(Instructions to follow): Return the material exactly, first line through the line containing "for x in (.03, GW", and nothing more. Pictures stay out.

──────── Stored data

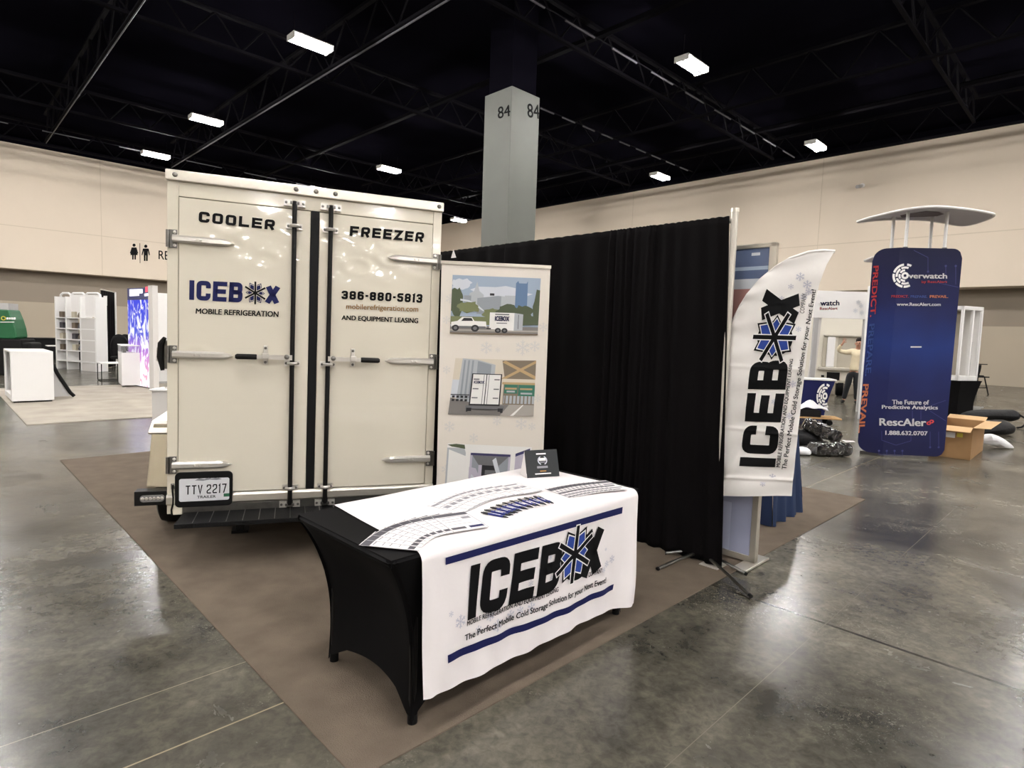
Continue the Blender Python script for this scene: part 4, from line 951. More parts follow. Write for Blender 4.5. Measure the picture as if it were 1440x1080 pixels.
# ------------------------------------------------------------------ framed sign behind the flag
GM = frame((1.785, 4.155, 0), math.atan2(E2.y, E2.x))     # x runs back, +y faces the booth
gs = thing('sign_stand', 'tall aluminium framed graphic sign standing behind the feather flag', 'sign', GM)
GW, GT = .98, 2.275
b = MB()
b.box(0, .045, -.025, .025, .02, GT, 'alu'); b.box(GW - .045, GW, -.025, .025, .02, GT, 'alu'); b.box(0, GW, -.025, .025, .02, .065, 'alu'); b.box(0, GW, -.025, .025, GT - .03, GT, 'alu'); b.build('frame', gs, bevel=.004)
for nm, z0, z1, k in (('blue_graphic', 2.035, GT - .03, 'sign_blue'), ('white_strip', 1.965, 2.035, 'p_cloud'), ('pink_graphic', 1.05, 1.965, 'sign_pink'), ('pale_graphic', .065, 1.05, 'sign_pale')):
    b = MB(); b.box(.045, GW - .045, -.018, .018, z0, z1, k)
    if k == 'sign_pale': b.box(.2, .55, .018, .019, .065, .42, 'sign_pale_light')
    if k == 'sign_blue': b.box(.11, .17, .018, .019, z1 - .05, z1 - .03, 'p_cloud'); b.box(.045, GW - .045, .018, .019, z0 + .06, z0 + .085, 'p_sky')  # pale bars: reflections on the blue face, painted as colour
    b.build(nm, gs)
for x in (.03, GW - .03): b = MB(); b.box(x - .05, x + .05, -.18, .2, .0062, .022, 'alu'); b.build('foot_plate', gs, bevel=.003)

# ------------------------------------------------------------------ blue draped table of the next stand
NB = gz(1088, 741, .008); BTM = frame((NB.x, NB.y, 0), ANG)
bt = thing('draped_table', 'table under a dark blue cloth partly hidden behind the feather flag', 'table', BTM)
def cloth_side(P, Q, zh0, zh1, flare, seed, mb):
    P = Vector(P); Q = Vector(Q); d = (Q - P).normalized(); n = Vector((d.y, -d.x, 0)); rn = random.Random(seed); ph = rn.uniform(0, 6)
    def fn(u, v):
        p = P.lerp(Q, u); z = .745 * (1 - v) + (zh0 + (zh1 - zh0) * u) * v
        o = v * (flare + .022 * math.sin(u * 19 + ph) + .012 * math.sin(u * 41))
        e = .06 * v * (u * 2 - 1)
        return Vector((p.x, p.y, z)) + n * o + d * e
    mb.grid(fn, 50, 16, 'blue_cloth')
b = MB(); cloth_side((.05, .07, 0), (.62, .07, 0), .012, .012, .05, 1, b); cloth_side((.62, .07, 0), (.62, 1.7, 0), .16, .16, .05, 2, b); cloth_side((.05, 1.7, 0), (.05, .07, 0), .012, .012, .05, 3, b)
b.box(.05, .62, .07, 1.7, .73, .745, 'blue_cloth'); b.build('blue_cloth', bt, True)
for x, y in ((.1, .12), (.57, .12), (.1, 1.6), (.57, 1.6)): b = MB(); b.tube([(x, y, .007), (x, y, .73)], .015, 'steel', 8); b.build('leg', bt)

# ------------------------------------------------------------------ blue tower with leaf canopy
P0, P1_, P2_ = gz(1205, 636, .02), gz(1241, 641, .02), gz(1327, 645, .02)
def tower(name_lab, M0, printed):
    tw = thing('display_tower', name_lab, 'display tower', M0)
    I = M0.inverted(); p0, p1, p2 = [(I @ p) if printed else (I @ p) for p in (P0, P1_, P2_)]
    p3 = p2 + (p0 - p1) * 1.15; TH = 3.0; r = .13
    ring = []
    def seg(a, c, n, endpt=False): ring.extend([(a.lerp(c, i / n)) for i in range(n)])
    N0, N1 = 14, 26
    seg(p0, p1, N0); seg(p1, p2, N1); seg(p2, p3, 6); seg(p3, p0, 10)
    top = []; bot = []; L0 = (p1 - p0).length; L1 = (p2 - p1).length
    for i, p in enumerate(ring):
        if i < N0: d = (p - p0).length; rr = .17
        elif i < N0 + N1: d = (p2 - p).length; rr = r
        else: d = 0; rr = r if i < N0 + N1 + 6 else .17
        drop = rr - math.sqrt(max(0, rr * rr - max(0, rr - d) ** 2)) if d < rr else 0
        top.append(Vector((p.x, p.y, TH - drop))); bot.append(Vector((p.x, p.y, .045 + drop * .8)))
    n = len(ring); mb = MB(); K = 12; vs = []
    for k in range(K + 1): vs += [bot[i].lerp(top[i], k / K) for i in range(n)]
    fs = [(k * n + i, k * n + (i + 1) % n, (k + 1) * n + (i + 1) % n, (k + 1) * n + i) for k in range(K) for i in range(n)]
    ct = sum(top, Vector()) / n; cb = sum(bot, Vector()) / n; vs += [ct, cb]
    fs += [(K * n + i, K * n + (i + 1) % n, (K + 1) * n) for i in range(n)] + [((i + 1) % n, i, (K + 1) * n + 1) for i in range(n)]
    mb.raw(vs, fs, 'tower_print'); mb.build('fabric_cover', tw)
    c = (p0 + p1 + p2 + p3) / 4
    b = MB(); b.prism([(c + (p - c) * .93 + Vector((0, 0, -p.z + .0))) for p in (p0, p1, p2 + (p1 - p2).normalized() * .2, p3)], (0, 0, .05), 'steel'); b.build('base_plate', tw)
    return tw, p0, p1, p2
TOM = frame((P1_.x, P1_.y, 0), math.atan2((P2_ - P1_).y, (P2_ - P1_).x))
tw, p0, p1, p2 = tower('tall dark blue fabric tower with white lettering under a leaf-shaped canopy', TOM, True)
HT = lambda x, y: hit(TOM, x, y, -.006)
TSM = frame((P0.x, P0.y, 0), math.atan2((P1_ - P0).y, (P1_ - P0).x))
ITO = TOM.inverted()
HS = lambda x, y: ITO @ (TSM @ hit(TSM, x, y, -.008))
def ontower(name, items, HH=HT):
    for sh, px, k in items: b = MB(); b.flat(sh, quadmap([HH(x, y) for x, y in px]), k); b.build(name, tw)
def bx(x0, y0, x1, y1, t=0): return [(x0, y1), (x1, y1 + t), (x1, y0 + t), (x0, y0)]
ontower('tower_name', [(text('verwatch', .03), bx(1277.5, 384, 1332, 391.5, .4), 'white_ink')])
b = MB(); c0 = HT(1272.6, 387.6); rr = (HT(1272.6, 370.5) - c0).length
for sh in ring_logo():
    b.flat(sh, lambda x, y: c0 + Vector((x * rr, -.002, y * rr)), 'white_ink')
b.build('ring_logo', tw)
ontower('red_lettering', [(text('by RescAlert', .02), bx(1296, 394.5, 1332, 399), 'red'), (text('PREDICT.', .02), bx(1253.5, 415, 1278, 418.5), 'red')])
ontower('orange_lettering', [(text('PREVAIL.', .03), bx(1307.5, 415, 1333.5, 419), 'orange')])
ontower('dim_lettering', [(text('PREPARE.', .02), bx(1280.5, 415.3, 1304, 418.8), 'dim_blue')])
ontower('white_lettering', [(text('www.RescAlert.com', .03), bx(1261, 425.5, 1323, 430, .3), 'white_ink'), (rect(0, 0, 1, 1), bx(1280.5, 487, 1296, 488.8), 'white_ink'),
    (text('The Future of', .03), bx(1254.5, 562, 1306.5, 568.5, .7), 'white_ink'), (text('Predictive Analytics', .03), bx(1240, 569.5, 1319, 576.5, 1), 'white_ink'),
    (text('RescAler', .03), bx(1236.5, 588, 1302.5, 598.5, 1), 'white_ink'), (text('1.888.632.0707', .03), bx(1245, 605.5, 1304.5, 611.5, 1), 'white_ink')])
b = MB(); q = quadmap([HT(x, y) for x, y in bx(1303, 590, 1313.5, 598)])
b.flat(arcband(.3, .35, .14, .34, 60, 400), q, 'red'); b.flat(arcband(.68, .66, .14, .34, -120, 220), q, 'red'); b.build('red_emblem', tw)
ontower('side_red_lettering', [(text('PREDICT.', .025), [(1228.3, 374), (1223.5, 446), (1231, 445), (1235.8, 373.5)], 'red')], HS)
ontower('side_dim_lettering', [(text('PREPARE.', .025), [(1222.5, 456), (1216.5, 529), (1224.5, 528), (1230, 455)], 'dim_blue')], HS)
ontower('side_orange_lettering', [(text('PREVAIL.', .03), [(1213.8, 540), (1207, 609), (1215.3, 608.5), (1221.8, 540)], 'orange')], HS)
b = MB()
def pline(pts, wd=.35):
    P = [HT(x, y) for x, y in pts]
    for a, c in zip(P, P[1:]):
        d = (c - a).normalized(); n = Vector((-d.z, 0, d.x)) * .0035; b.face([a - n, c - n, c + n, a + n], 'line_blue')
for pts in ([(1285, 352), (1305, 362), (1305, 381)], [(1330, 375), (1330, 400)], [(1344, 373), (1344, 400)], [(1240, 606), (1240, 619), (1260, 626), (1281, 620), (1281, 606)], [(1308, 607), (1308, 629)], [(1320, 607), (1320, 629)], [(1236, 634), (1236, 639)], [(1247, 635), (1247, 640)], [(1258, 635), (1258, 640)], [(1269, 635), (1269, 640)], [(1235, 639), (1270, 641)], [(1283, 577), (1283, 590)], [(1295, 577), (1295, 590)], [(1308, 578), (1330, 592)], [(1320, 398), (1348, 404)], [(1310, 570), (1330, 563)]): pline(pts)
for x, y in ((1305, 382), (1330, 374), (1344, 374), (1308, 629), (1320, 629), (1236, 634), (1247, 634), (1258, 634), (1269, 634)):
    p = HT(x, y); b.flat(disc(0, 0, .016, .016, 8), lambda u, v: p + Vector((u, 0, v)), 'line_blue')
b.build('circuit_pattern', tw)
def canopy(tw, M0, outline, zc, posts, ztop, red=None):
    I = M0.inverted(); pts = [gz(x, y, zc) for x, y in outline]; c = sum(pts, Vector()) / len(pts)
    def smooth(P, k=2):
        for _ in range(k):
            Q = []
            for i in range(len(P)):
                a, d = P[i], P[(i + 1) % len(P)]; Q += [a.lerp(d, .25), a.lerp(d, .75)]
            P = Q
        return P
    ol = smooth(pts, 2); n = len(ol); mb = MB(); vs = []
    dome = lambda p, f: Vector((p.x, p.y, zc + .035 * (1 - f * f)))
    rings = [1.0, .85, .6, .3]
    for up in (0, .04):
        for f in rings: vs += [I @ (dome(c.lerp(p, f), f) + Vector((0, 0, up * (.6 + .4 * (1 - f))))) for p in ol]
        vs.append(I @ (dome(c, 0) + Vector((0, 0, up))))
    B = len(rings) * n + 1; fs = []
    for base in (0, B):
        for k in range(len(rings) - 1): fs += [(base + k * n + i, base + k * n + (i + 1) % n, base + (k + 1) * n + (i + 1) % n, base + (k + 1) * n + i) for i in range(n)]
        fs += [(base + (len(rings) - 1) * n + i, base + (len(rings) - 1) * n + (i + 1) % n, base + len(rings) * n) for i in range(n)]
    mb.raw(vs, fs, 'canopy'); mb.raw(vs[:n] + vs[B:B + n], [(i, (i + 1) % n, (i + 1) % n + n, i + n) for i in range(n)], 'canopy_rim')
    cp = mb.build('canopy', tw, True, weld=True)
    mb = MB(); mb.tube([I @ (p + Vector((0, 0, .012))) for p in ol + ol[:2]], .018, 'canopy_rim', 8, False); mb.build('canopy_rim', cp, True)
    if red:
        mb = MB(); mb.face([I @ (gz(x, y, zc + .022)) for x, y in red], 'canopy_dark'); mb.build('underside_graphic', cp)
    for (bx_, by_, dd) in posts:
        p = M0 @ hit(M0, bx_, by_, dd); p.z = ztop; mb = MB()
        mb.tube([I @ p, I @ Vector((p.x, p.y, zc + .02))], .022, 'counter_white', 12); mb.tube([I @ p, I @ (p + Vector((0, 0, .03)))], .032, 'steel', 10); mb.build('canopy_post', tw, True)
canopy(tw, TOM, [(1196, 315), (1236, 303.5), (1270, 296), (1310, 291), (1350, 294), (1385, 299), (1402, 303), (1385, 311), (1365, 317), (1350, 318.5), (1318, 312), (1290, 309.5), (1240, 309)], 3.5, ((1275, 325, .07), (1330.5, 322, .07), (1256.5, 312, .46), (1310.5, 312, .46)), 2.99,
       [(1265, 302), (1302, 297), (1320, 298), (1328, 301), (1318, 304), (1300, 305), (1268, 306)])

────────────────

(Written solution):
Continue the Blender Python script for this scene: part 4, from line 951. More parts follow. Write for Blender 4.5. Measure the picture as if it were 1440x1080 pixels.
# ------------------------------------------------------------------ framed sign behind the flag
GM = frame((1.785, 4.155, 0), math.atan2(E2.y, E2.x))     # x runs back, +y faces the booth
gs = thing('sign_stand', 'tall aluminium framed graphic sign standing behind the feather flag', 'sign', GM)
GW, GT = .98, 2.275
b = MB()
b.box(0, .045, -.025, .025, .02, GT, 'alu'); b.box(GW - .045, GW, -.025, .025, .02, GT, 'alu'); b.box(0, GW, -.025, .025, .02, .065, 'alu'); b.box(0, GW, -.025, .025, GT - .03, GT, 'alu'); b.build('frame', gs, bevel=.004)
for nm, z0, z1, k in (('blue_graphic', 2.035, GT - .03, 'sign_blue'), ('white_strip', 1.965, 2.035, 'p_cloud'), ('pink_graphic', 1.05, 1.965, 'sign_pink'), ('pale_graphic', .065, 1.05, 'sign_pale')):
    b = MB(); b.box(.045, GW - .045, -.018, .018, z0, z1, k)
    if k == 'sign_pale': b.box(.2, .55, .018, .019, .065, .42, 'sign_pale_light')
    if k == 'sign_blue': b.box(.11, .17, .018, .019, z1 - .05, z1 - .03, 'p_cloud'); b.box(.045, GW - .045, .018, .019, z0 + .06, z0 + .085, 'p_sky')  # pale bars: reflections on the blue face, painted as colour
    b.build(nm, gs)
for x in (.03, GW - .03): b = MB(); b.box(x - .05, x + .05, -.18, .2, .0062, .022, 'alu'); b.build('foot_plate', gs, bevel=.003)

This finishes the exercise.